2. When discussing valuation in a sell-side interview, which phrasing aligns with confidentiality-safe quantification?
- The company sold for exactly $425 million at 10.8x ARR.
- We guided buyers using public comps and precedents, framing a growth-adjusted ARR multiple range with 0.5–1.0x potential uplift.
- We refused to discuss valuation at all to avoid leaks.
- We emphasized a premium price without any reference points.
Show Answer & Explanation
Correct Answer: We guided buyers using public comps and precedents, framing a growth-adjusted ARR multiple range with 0.5–1.0x potential uplift.
Explanation: Use public frameworks and ranges/directional language (e.g., multiple uplift) rather than exact prices to protect confidentiality.
Fill in the Blanks
In the Process module, you should explain whether outreach was broad or ___, and why that design supported competitive tension or discretion.
Show Answer & Explanation
Correct Answer: targeted
Explanation: The lesson contrasts broad vs. targeted outreach and requires stating the rationale.
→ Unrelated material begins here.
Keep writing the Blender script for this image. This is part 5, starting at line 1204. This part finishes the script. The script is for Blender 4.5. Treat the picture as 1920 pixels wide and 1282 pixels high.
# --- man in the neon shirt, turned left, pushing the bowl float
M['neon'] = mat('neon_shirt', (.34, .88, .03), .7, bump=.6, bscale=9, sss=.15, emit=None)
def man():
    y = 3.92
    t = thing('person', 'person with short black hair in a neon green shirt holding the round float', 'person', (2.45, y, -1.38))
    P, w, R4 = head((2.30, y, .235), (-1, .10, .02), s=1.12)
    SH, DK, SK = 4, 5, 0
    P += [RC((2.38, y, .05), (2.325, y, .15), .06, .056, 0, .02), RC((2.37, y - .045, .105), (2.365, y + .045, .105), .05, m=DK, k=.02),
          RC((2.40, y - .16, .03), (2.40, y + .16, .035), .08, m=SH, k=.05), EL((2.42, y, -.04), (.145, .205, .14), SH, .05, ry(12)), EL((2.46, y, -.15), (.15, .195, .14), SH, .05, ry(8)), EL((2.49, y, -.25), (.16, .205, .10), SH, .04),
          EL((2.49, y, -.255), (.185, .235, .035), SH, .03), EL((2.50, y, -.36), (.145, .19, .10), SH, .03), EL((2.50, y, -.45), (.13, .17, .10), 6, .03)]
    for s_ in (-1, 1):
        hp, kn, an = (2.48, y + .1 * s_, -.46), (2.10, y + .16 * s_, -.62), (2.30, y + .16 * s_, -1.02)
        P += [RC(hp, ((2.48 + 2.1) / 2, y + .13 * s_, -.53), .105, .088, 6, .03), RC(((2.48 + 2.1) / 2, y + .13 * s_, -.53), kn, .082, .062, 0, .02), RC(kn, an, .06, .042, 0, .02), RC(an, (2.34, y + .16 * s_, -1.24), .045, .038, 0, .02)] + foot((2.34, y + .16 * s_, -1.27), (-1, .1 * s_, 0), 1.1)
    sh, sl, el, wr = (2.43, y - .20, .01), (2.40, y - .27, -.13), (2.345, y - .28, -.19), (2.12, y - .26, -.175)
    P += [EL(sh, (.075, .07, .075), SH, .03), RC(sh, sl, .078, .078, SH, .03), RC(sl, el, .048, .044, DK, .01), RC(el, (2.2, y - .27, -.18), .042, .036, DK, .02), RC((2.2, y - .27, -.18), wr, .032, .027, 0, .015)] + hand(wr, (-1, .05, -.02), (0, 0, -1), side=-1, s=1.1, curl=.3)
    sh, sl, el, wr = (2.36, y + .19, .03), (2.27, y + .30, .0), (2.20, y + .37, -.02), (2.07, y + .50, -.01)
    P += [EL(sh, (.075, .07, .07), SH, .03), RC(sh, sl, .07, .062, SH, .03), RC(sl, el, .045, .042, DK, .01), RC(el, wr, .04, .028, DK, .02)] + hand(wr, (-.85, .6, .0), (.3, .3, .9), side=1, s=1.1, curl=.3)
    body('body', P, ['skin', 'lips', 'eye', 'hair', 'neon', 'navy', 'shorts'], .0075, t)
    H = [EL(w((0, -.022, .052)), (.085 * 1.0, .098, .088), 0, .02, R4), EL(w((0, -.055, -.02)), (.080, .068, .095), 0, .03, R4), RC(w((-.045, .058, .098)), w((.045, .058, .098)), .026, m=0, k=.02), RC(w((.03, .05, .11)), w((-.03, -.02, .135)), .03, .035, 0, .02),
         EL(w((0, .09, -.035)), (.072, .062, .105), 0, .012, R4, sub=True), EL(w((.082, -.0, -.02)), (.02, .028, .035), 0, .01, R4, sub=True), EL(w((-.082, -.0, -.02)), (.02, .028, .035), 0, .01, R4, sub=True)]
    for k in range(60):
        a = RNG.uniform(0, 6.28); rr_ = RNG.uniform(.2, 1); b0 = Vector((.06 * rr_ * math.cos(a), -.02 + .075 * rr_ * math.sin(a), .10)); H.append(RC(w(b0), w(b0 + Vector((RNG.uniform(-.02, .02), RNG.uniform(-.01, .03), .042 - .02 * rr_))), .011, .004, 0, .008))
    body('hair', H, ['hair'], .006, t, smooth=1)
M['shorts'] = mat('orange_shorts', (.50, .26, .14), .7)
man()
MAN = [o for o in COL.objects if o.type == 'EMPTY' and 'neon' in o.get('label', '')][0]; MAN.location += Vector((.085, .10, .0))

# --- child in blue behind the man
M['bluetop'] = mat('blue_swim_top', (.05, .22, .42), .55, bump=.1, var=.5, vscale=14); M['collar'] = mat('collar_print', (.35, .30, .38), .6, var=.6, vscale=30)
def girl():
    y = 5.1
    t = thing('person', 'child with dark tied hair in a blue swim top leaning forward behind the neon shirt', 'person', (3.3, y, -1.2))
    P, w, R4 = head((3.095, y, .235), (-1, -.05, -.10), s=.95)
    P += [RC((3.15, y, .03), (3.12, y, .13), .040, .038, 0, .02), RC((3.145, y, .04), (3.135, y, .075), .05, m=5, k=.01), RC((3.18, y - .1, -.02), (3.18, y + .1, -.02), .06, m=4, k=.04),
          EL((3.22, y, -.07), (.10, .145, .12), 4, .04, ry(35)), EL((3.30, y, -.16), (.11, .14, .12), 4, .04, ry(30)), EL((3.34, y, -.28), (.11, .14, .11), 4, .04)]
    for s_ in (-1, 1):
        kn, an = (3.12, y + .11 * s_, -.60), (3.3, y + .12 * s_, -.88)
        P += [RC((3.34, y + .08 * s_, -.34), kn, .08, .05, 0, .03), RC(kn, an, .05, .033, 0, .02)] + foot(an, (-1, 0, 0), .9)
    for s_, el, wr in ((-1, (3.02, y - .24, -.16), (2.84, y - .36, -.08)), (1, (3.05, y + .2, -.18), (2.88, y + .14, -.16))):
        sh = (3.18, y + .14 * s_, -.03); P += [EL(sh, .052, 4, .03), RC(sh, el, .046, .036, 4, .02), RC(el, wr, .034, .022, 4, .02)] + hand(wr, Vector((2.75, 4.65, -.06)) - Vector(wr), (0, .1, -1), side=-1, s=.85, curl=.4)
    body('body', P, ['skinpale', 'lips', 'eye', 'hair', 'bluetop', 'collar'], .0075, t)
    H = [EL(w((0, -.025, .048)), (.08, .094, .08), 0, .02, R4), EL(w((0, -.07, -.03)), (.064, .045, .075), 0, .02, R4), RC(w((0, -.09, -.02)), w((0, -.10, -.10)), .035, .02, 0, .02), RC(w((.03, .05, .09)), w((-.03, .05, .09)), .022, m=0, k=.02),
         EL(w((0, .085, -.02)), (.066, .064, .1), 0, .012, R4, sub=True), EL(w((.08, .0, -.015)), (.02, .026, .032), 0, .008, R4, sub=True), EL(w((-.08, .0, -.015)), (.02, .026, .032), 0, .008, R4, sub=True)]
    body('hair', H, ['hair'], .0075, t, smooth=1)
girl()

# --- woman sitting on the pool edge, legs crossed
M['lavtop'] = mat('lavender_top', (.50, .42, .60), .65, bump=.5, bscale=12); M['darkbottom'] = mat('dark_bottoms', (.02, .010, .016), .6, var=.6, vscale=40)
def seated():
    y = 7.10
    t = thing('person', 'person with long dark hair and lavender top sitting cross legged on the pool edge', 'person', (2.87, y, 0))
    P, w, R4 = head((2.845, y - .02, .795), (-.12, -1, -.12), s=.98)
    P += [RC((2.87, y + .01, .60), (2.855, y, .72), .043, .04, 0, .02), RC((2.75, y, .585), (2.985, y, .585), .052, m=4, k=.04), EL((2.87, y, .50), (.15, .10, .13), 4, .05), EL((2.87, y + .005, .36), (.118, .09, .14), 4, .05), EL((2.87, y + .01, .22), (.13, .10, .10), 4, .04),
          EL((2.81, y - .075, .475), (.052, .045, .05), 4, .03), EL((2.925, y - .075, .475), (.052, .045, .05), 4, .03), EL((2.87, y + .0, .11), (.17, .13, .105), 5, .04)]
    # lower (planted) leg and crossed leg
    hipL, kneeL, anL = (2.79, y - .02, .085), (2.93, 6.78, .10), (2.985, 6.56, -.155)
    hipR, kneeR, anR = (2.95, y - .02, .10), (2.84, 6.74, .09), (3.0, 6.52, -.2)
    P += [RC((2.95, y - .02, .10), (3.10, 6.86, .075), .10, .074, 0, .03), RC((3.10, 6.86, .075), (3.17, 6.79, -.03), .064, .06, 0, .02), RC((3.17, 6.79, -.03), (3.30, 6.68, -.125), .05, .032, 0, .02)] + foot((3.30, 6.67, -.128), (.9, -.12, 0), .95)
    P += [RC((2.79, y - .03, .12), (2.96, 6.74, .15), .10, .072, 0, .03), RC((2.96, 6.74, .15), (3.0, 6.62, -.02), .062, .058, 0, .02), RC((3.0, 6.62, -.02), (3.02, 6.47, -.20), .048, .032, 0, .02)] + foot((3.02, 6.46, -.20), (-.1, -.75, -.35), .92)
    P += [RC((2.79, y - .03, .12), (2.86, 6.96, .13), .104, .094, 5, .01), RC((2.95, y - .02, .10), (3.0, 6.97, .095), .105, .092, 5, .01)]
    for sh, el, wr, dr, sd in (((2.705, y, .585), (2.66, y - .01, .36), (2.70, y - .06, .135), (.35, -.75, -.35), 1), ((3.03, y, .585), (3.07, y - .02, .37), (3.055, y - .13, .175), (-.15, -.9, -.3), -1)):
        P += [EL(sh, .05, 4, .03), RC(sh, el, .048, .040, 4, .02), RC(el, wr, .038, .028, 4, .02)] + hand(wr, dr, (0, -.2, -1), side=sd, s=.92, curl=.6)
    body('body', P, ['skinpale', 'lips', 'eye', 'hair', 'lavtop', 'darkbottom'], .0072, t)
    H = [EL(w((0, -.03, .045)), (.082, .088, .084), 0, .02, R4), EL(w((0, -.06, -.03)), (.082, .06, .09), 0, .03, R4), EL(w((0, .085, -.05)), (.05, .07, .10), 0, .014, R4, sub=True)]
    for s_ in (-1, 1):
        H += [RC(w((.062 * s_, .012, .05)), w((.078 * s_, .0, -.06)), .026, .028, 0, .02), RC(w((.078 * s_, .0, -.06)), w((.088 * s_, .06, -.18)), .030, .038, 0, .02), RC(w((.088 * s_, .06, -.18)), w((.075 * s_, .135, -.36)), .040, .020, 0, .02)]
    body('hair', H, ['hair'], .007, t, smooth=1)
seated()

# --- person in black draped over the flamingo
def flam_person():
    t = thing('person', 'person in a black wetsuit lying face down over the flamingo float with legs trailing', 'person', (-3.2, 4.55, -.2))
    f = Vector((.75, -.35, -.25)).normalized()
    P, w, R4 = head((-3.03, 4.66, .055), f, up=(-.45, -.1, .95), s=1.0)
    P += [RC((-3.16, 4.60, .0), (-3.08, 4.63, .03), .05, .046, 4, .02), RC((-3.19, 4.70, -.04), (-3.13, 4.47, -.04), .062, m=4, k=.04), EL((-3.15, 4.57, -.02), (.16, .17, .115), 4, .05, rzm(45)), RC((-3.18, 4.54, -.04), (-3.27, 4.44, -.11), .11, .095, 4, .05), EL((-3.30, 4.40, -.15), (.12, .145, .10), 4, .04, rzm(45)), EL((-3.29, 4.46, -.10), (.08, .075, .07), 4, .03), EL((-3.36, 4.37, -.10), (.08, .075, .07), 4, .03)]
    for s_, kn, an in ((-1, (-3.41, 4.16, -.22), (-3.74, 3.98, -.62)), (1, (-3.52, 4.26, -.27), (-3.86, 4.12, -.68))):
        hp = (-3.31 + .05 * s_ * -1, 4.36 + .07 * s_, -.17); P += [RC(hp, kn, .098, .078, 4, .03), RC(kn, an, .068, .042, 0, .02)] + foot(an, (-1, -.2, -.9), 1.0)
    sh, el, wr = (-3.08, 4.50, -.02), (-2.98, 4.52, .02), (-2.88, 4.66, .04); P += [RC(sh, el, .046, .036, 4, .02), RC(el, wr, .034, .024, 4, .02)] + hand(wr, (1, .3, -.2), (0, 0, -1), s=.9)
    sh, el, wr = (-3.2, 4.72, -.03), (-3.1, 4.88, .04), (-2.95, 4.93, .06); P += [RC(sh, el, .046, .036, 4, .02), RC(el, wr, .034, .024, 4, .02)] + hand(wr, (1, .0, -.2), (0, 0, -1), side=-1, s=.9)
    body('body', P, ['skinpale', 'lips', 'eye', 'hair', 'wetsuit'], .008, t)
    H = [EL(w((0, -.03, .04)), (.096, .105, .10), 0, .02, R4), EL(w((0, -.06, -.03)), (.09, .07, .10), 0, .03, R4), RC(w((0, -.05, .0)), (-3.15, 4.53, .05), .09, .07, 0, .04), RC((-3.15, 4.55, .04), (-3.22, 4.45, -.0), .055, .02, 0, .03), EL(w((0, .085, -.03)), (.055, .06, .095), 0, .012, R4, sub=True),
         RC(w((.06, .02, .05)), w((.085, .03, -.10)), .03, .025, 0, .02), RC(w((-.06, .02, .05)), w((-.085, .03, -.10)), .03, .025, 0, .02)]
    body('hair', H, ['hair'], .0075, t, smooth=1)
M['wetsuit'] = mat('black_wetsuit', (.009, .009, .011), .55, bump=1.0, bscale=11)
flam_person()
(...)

To quantify safely, replace exact figures with ranges and directional terms like “mid-teens growth” or “___ double-digit millions of ARR.”
Show Answer & Explanation
Correct Answer: low
Explanation: “Low double-digit millions of ARR” is a model phrase from the lesson for confidentiality-safe quantification.
Error Correction
Incorrect: Context: We marketed a healthcare SaaS and it had $23.7m ARR and churn of exactly 6.3%.
Show Correction & Explanation
Correct Sentence: Context: We marketed a healthcare SaaS with low double-digit millions in ARR and low churn.
Explanation: Replace precise non-public figures with confidentiality-safe ranges/directional descriptors.
Incorrect: Role: We supported materials and helped where needed; others mainly led the workstreams.
Show Correction & Explanation
Correct Sentence: Role: I led the materials (teaser, CI, management deck) and coordinated diligence readouts, partnering with the associate and the client’s CFO.
Explanation: Use ownership language (“I led,” “I coordinated”) while giving appropriate credit; avoid vague phrasing like “we supported.”